The new model should be driven by the wants of investors and other users of company information and the information produced should be forward looking, even though it may be historical in fact. The report cites measures, such as innovative success (perhaps measured by patents recently awarded), measures of customer satisfaction, product or service defects or awards, staff turnover – that are non-financial, but are likely to be predictive of how well a company will perform in the future.

So imagine a manufacturer has flat sales around the world, but has numerous patented innovations in the pipeline. The financial data may suggest a sell recommendation, the non-financials just the opposite. Downloadable from the internet, this would be bite-size Martini reporting – financial information available any time, any place, anywhere.
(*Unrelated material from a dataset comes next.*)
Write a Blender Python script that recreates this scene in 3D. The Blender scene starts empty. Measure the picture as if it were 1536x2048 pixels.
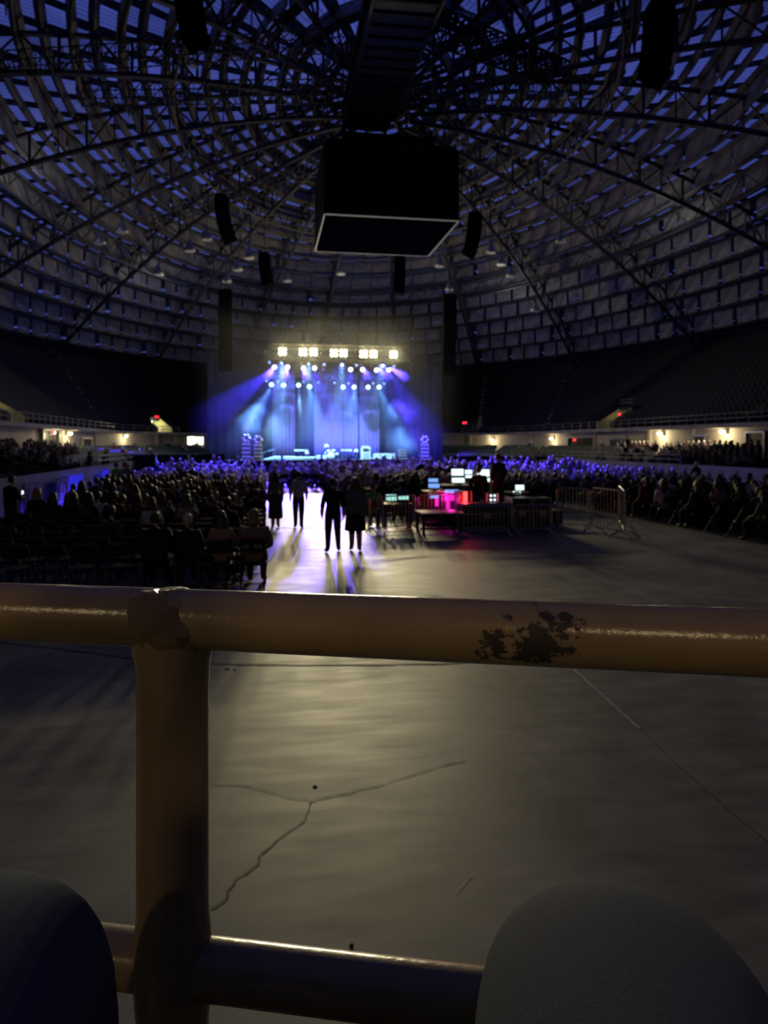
import bpy, bmesh, math, random
import numpy as np
from mathutils import Vector, Matrix, Quaternion
random.seed(7); rng = np.random.default_rng(7)
S = bpy.context.scene
COL = S.collection
PI = math.pi
# ------------------------------------------------------------------ camera
F = 1420.0                      # focal length in pixels of a 1536 x 2048 frame
HZ = 886.0                      # image row of the horizon
TH = math.radians(9.5)          # the camera looks this far to the right of the hall's long axis
CAM = Vector((-7.5, 0.0, 2.6))
FW = Vector((math.sin(TH), math.cos(TH), 0)); RT = Vector((math.cos(TH), -math.sin(TH), 0))
cd = bpy.data.cameras.new('camera'); cam = bpy.data.objects.new('camera', cd); COL.objects.link(cam)
cd.sensor_fit = 'VERTICAL'; cd.sensor_height = 36.0; cd.lens = F / 2048 * 36
cd.shift_y = -(1024 - HZ) / 2048
cd.clip_start = 0.02; cd.clip_end = 400
cam.location = CAM; cam.rotation_euler = (PI / 2, 0, -TH)
cd.dof.use_dof = True; cd.dof.focus_distance = 0.66; cd.dof.aperture_fstop = 12.0
S.camera = cam
# ------------------------------------------------------------------ world, exposure
W = bpy.data.worlds.new('world'); S.world = W; W.use_nodes = True
bg = W.node_tree.nodes['Background']; bg.inputs[0].default_value = (0.09, 0.12, 0.42, 1); bg.inputs[1].default_value = 0.02
S.view_settings.view_transform = 'Standard'; S.view_settings.look = 'None'
S.view_settings.exposure = 0.0; S.view_settings.gamma = 1.0; S.view_settings.use_curve_mapping = False
cy = S.cycles
cy.use_denoising = True
cy.max_bounces = 4; cy.diffuse_bounces = 2; cy.glossy_bounces = 2; cy.volume_bounces = 0; cy.transmission_bounces = 2; cy.transparent_max_bounces = 6
cy.sample_clamp_indirect = 3.0; cy.caustics_reflective = False; cy.caustics_refractive = False
cy.volume_step_rate = 3.0; cy.volume_max_steps = 64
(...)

The idea of fixed reporting times – such as quarterly updates and annual reports – does not, claim the auditors, fit into the internet age.

The report says that if such relevant non-financial information were routinely available to shareholders it would provide the executives with powerful incentives to manage their companies in ways that benefit their shareholders, employees, customers and the wider economies in which they operate. The logic is that companies that are facing problems would be more likely to take corrective action sooner and companies whose prospects are brighter than the current financial figures suggest would not be penalised by investors.
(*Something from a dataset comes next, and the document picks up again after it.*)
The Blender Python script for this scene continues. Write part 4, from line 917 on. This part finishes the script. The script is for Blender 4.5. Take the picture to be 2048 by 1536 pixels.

If a revised reporting model does emerge, the global firms predict that users are likely to care less about the formats that have historically dominated the disclosure of company information – the balance sheet, income statements and statement of cash flows – and far more about new formats that could be developed by accountants, analysts and users. If such DIY reporting does emerge then auditing would also have to change.

Reliable systems
Users will want to be assured of the reliability of the specific information they choose to access. This means that the audit process will focus on the technology that produces the information and the reliability of the systems tagging the data.

The global firms are offering to host the conversations that would be needed with investors about the details of this new financial reporting model and are calling for it to be a bottom up process rather than one imposed from the top down by a single global standard-setter or regulator. Auditors naturally want to be at the centre of these changes in company reporting.